Minimal Polynomial of $1+2^{\frac{1}{n}} +\cdots+2^{\frac{n-1}{n}}$

Question

I want to find the minimal polynomial of $1+2^{\frac{1}{n}} +\cdots+2^{\frac{n-1}{n}}$ over $\mathbb {Q}$. So I used Wolfram Alpha to observe that it is $$x^n -\sum \limits _{i=1}^{n} {n \choose i} x^{n-i}=0$$ But I am finding it difficult to prove this. Can anyone give any hints. Thanks.

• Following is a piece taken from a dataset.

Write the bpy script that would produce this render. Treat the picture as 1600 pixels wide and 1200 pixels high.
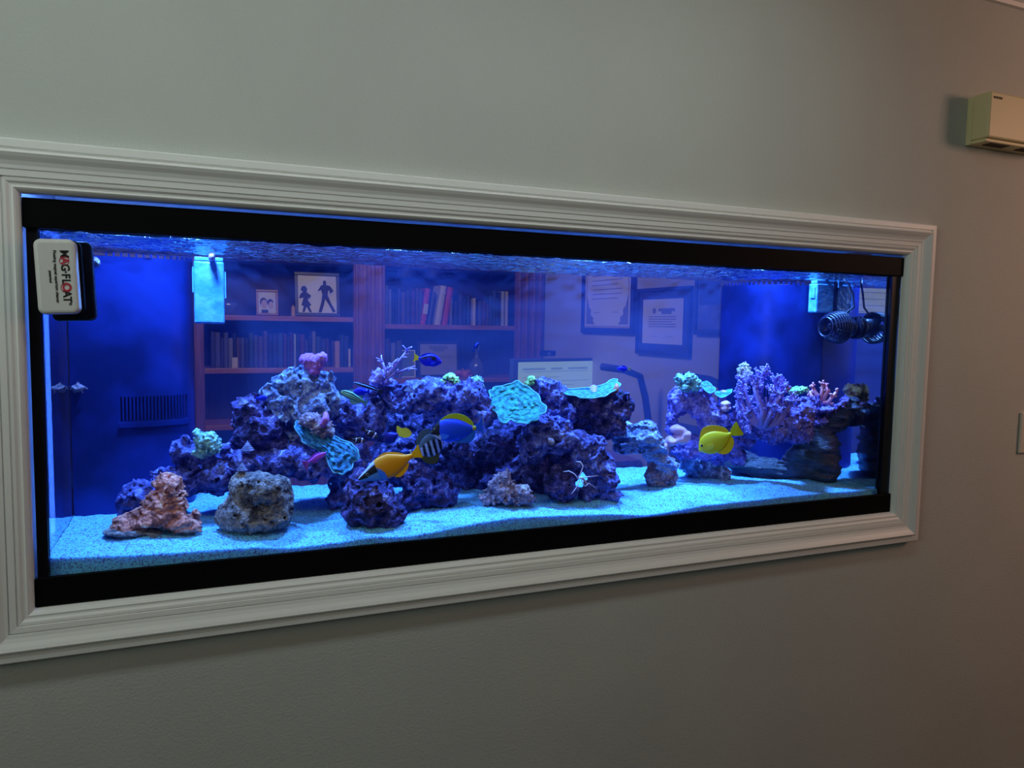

Edit $ 1$: I have feeling that all the conjugate roots are $1+ {\zeta}2^{\frac{1}{n}} +\cdots+{\zeta}^{\frac{n-1}{n}}2^{\frac{n-1}{n}}$. And the rotations of only the $\zeta$ keeping the $1$ fixed that is one more root I guess would be $1+ {\zeta}^22^{\frac{1}{n}} + {\zeta}^32^{\frac{2}{n}} +\cdots+{\zeta}2^{\frac{n-1}{n}}$. If we assume this then the sum of roots is $n$. But I do not know whether this is true.

Answer 1

$$\alpha=1+2^{\frac{1}{n}} +....+2^{\frac{n-1}{n}}=\frac{1}{2^{\frac{1}{n}}-1}$$ From that we deduce $$2\alpha^n-(1+\alpha)^n=0$$ and this shows $\alpha$ is a root of the polynomial $x^n -\sum \limits _{i=1}^{n} {n \choose i} x^{n-i}=0$

Answer 2

$\displaystyle\sum_{k=0}^{n-1}a^k=\frac{a^n-1}{a-1}.~$ For $a=\sqrt[\large n]2,~$ this becomes $~\dfrac1{\sqrt[\large n]2-1}.~$ Now, what is the minimal polynomial

of $\sqrt[\large n]2-1,~$ and what can we infer from that ? :-$)$